Dear Sylvan,
“Aunt Jenny has a shoe on her head,” you told me when you woke up. After her four-day visit, Aunt Jenny had already flown away on the plane, but your dreams kept her right here, hatted with a Croc or a Spiderman sneaker. You took quickly to your auntie, even though you hadn’t seen her since March, pushing me away as you asked for Aunt Jenny to take you upstairs for bedtime stories. The night before she left, we took Aunt Jenny out for a Eugene night on the town, to a benefit concert, an evening of music performed by students from the music school the concert supported. You were a fantastic audience member, setting up a baseball game between some knights from a chess set during the piano and flute pieces, then sitting, absolutely rapt, during the west African drumming and dancing.

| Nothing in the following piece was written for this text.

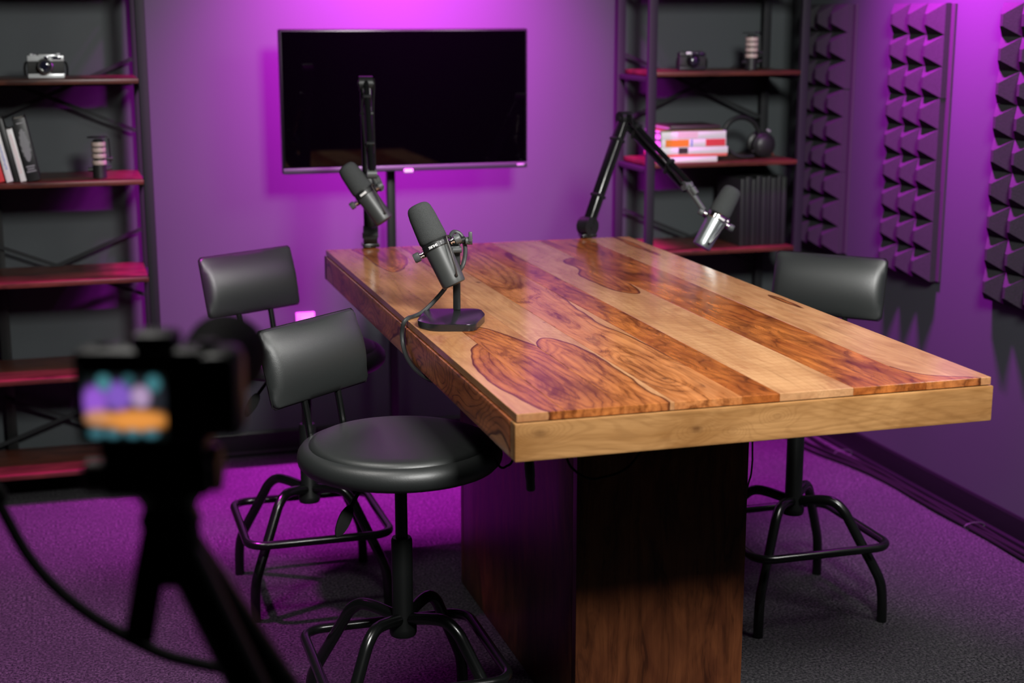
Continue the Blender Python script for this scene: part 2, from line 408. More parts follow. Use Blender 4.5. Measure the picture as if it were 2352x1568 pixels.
def f7(x, y):
    h = np.maximum(sdf(P7H, x, y), np.maximum(.010-np.hypot((x-1.575)*1.0, (y-3.05)*.12), .012-np.hypot((x-1.555), (y-3.95)*.07)))
    return h + warp(x, y, 9)*.3, .016, spot(x, y, 1.53, 2.75, .006, .07, .25)
plank(PX[0], PX[1], TY0, 3.082, f0, 1, .30, .2); plank(PX[0], PX[1], 3.0828, TY1, f0b, 2, .45, .1)
for i, fn in enumerate((f1, f2, f3, f4, f5, f6, f7)): plank(PX[i+1], PX[i+2], TY0, TY1, fn, 11+i, (.40, .18, .5, 0, .05, 0, .15)[i], (.22, .35, .72, .0, .15, .0, .3)[i])

def grid_board(name, c, size, m, across, along, depth, fn, parent, n=(1, 1, 1), bevel=.0015, off=(0, 0, 0), label=None):
    """a board with subdivided faces and wood attributes; c, size in world"""
    b = B(); b.box(c, size, INV, bevel)
    for ax in range(3):
        k = n[ax]
        for q in range(1, k):
            co = c[ax] - size[ax]/2 + size[ax]*q/k; nrm = [0, 0, 0]; nrm[ax] = 1; p = [0, 0, 0]; p[ax] = co
            pl = INV @ Vector(p)
            bmesh.ops.bisect_plane(b.bm, geom=b.bm.verts[:]+b.bm.edges[:]+b.bm.faces[:], plane_co=pl, plane_no=nrm)
    me = b.mesh(name, m, 30)
    co = np.empty(len(me.vertices)*3, np.float32); me.vertices.foreach_get('co', co); co = co.reshape(-1, 3) + np.array((1.148, 3.2, 0))
    h, fig, dk = fn(co); wood_attrs(me, across, along, depth, h, fig, dk, off)
    return link(name, me, parent, label)
AX0, AX1, AY0, AY1 = TX0-.004, TX1+.004, TY0-.004, TY1+.004
AZ0, AZ1, AT = .7586, .8240, .028
def front_fn(co):
    x, z = co[:, 0], co[:, 2]; dk = 0; h = -.16 + .02*np.sin(z*40+x*9)
    for cx, cz, r, a in ((.736, .806, .011, .55), (1.018, .790, .008, .85), (1.088, .783, .003, .7), (1.17, .80, .004, .4)):
        d = np.hypot((x-cx)*.55, z-cz); h = h + .055*np.exp(-(d/(.9*r+.012))**2); dk = dk + a*np.exp(-(d/r/.6)**2)
    return h, .05, np.clip(dk, 0, .85)
grid_board('apron_board', ((AX0+AX1)/2, AY0+AT/2, (AZ0+AZ1)/2), (AX1-AX0, AT, AZ1-AZ0), 'apron_wood', 2, 0, 1, front_fn, table, n=(150, 1, 12))
def side_fn(k):
    def f(co):
        y, z = co[:, 1], co[:, 2]
        return .03 + .35*(z-.79) + .03*np.sin(y*5+k) + .012*np.sin(y*23), .10, 0
    return f
cut = 3.082
grid_board('apron_board', (AX0+AT/2, (AY0+AT+cut)/2, (AZ0+AZ1)/2), (AT, cut-AY0-AT-.001, AZ1-AZ0), 'side_wood', 2, 1, 0, side_fn(0), table, n=(1, 60, 6), off=(3, 1, 5), label='dark figured rosewood apron board')
grid_board('apron_board', (AX0+AT/2, (AY1-AT+cut)/2, (AZ0+AZ1)/2), (AT, AY1-AT-cut-.001, AZ1-AZ0), 'side_wood', 2, 1, 0, side_fn(2), table, n=(1, 60, 6), off=(8, 4, 2))
grid_board('apron_board', (AX1-AT/2, (AY0+AY1)/2, (AZ0+AZ1)/2), (AT, AY1-AY0-2*AT-.001, AZ1-AZ0), 'dark_wood', 2, 1, 0, side_fn(4), table, off=(1, 7, 2))
grid_board('apron_board', ((AX0+AX1)/2, AY1-AT/2, (AZ0+AZ1)/2), (AX1-AX0, AT, AZ1-AZ0), 'dark_wood', 2, 0, 1, side_fn(6), table, off=(5, 7, 2))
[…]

You have started to tell rather outrageous stories, a chip right off the old Jones block. “What does the mixer truck do, Sylvan?” “It sprays mud in the air, Mom.” And your ridiculous response sets off your giggles; it’s good to appreciate your own stories, because you can never be assured of an amused audience.
A few weeks ago, you told me that the parentheses on my keyboard were “happy birthday moons.” In the language department, you’re very excited about rhymes these days: “Daddy-waddy,” substituting “Daisy” for “Maisy,” exchanging the words of songs for all sorts of nonsense words.
I figured out your chain of thought regarding woolly mammoths, by the way. When I point out sheep, you tell me that sheep are sheep, but little sheep, or lambs, are woolly “lamb-eths.” Given that sheep and lambs do have wool, I see how you’d connect woolly mammoths and lambs. Clever.
In a fantastic feat of deduction, you told us that fire trucks go and get the fire, put it in the truck, and take it back to the station. So that‘s how they put out the flames.
Although we had a cute, plush hand-me-down frog costume waiting in the wings, you kept asking to be either a butterfly or a dragon for Halloween. Craigslist came to the rescue again, offering a used dragon costume for $10. Without telling you, I picked it up before your school’s harvest party, and, when you awoke, grumpily, from your nap that day, I asked if you wanted to put on a dragon costume. Ah, as the grump turns. Daddy dressed you in the dragon costume, and you responded, “I’m a soft dragon.” You also picked a name: Smoky, or “Moky.” Appropriate, since not only are dragons sometimes smokin’, but your great-grandfather Julius’s nickname was Smoky.
I’m grateful that we made you a CD for your birthday — a CD packed with songs that we like by Bruce Springsteen, Bill Staines, and John Denver, and not the toddler wrangler Raffi — because you have entered the slightly obsessive-compulsive stage of music listening: “Kitters pace in wire (All God’s critters got a place in the choir) again!” Really? For the thirteenth time? Confession: I must have listened to my Born Free record non-stop for three or four weeks when I was a tot.
We sent you to school this morning in big boy underwear decorated with boats and planes and cars. Super-exciting! When you’re at home and naked — and, let’s be honest, your bare butt is quite a common sight around here — you regularly use the potty. Your teacher suggested that you might do well in underwear at school. I brought you home from school today with three wet pairs of big boy undies and a wet sock. You wouldn’t sit on the potty until I got there. When I asked if you’d like to sit, you said, “Yeah!” We sat for twenty minutes, you getting used to the little potty — and dipping your foot in the bowl. Voila, wet sock! Your Dad, who was made to be a parent, made up a very silly, very effective “peed in the potty” dance. I promised him I wouldn’t post a video on youtube.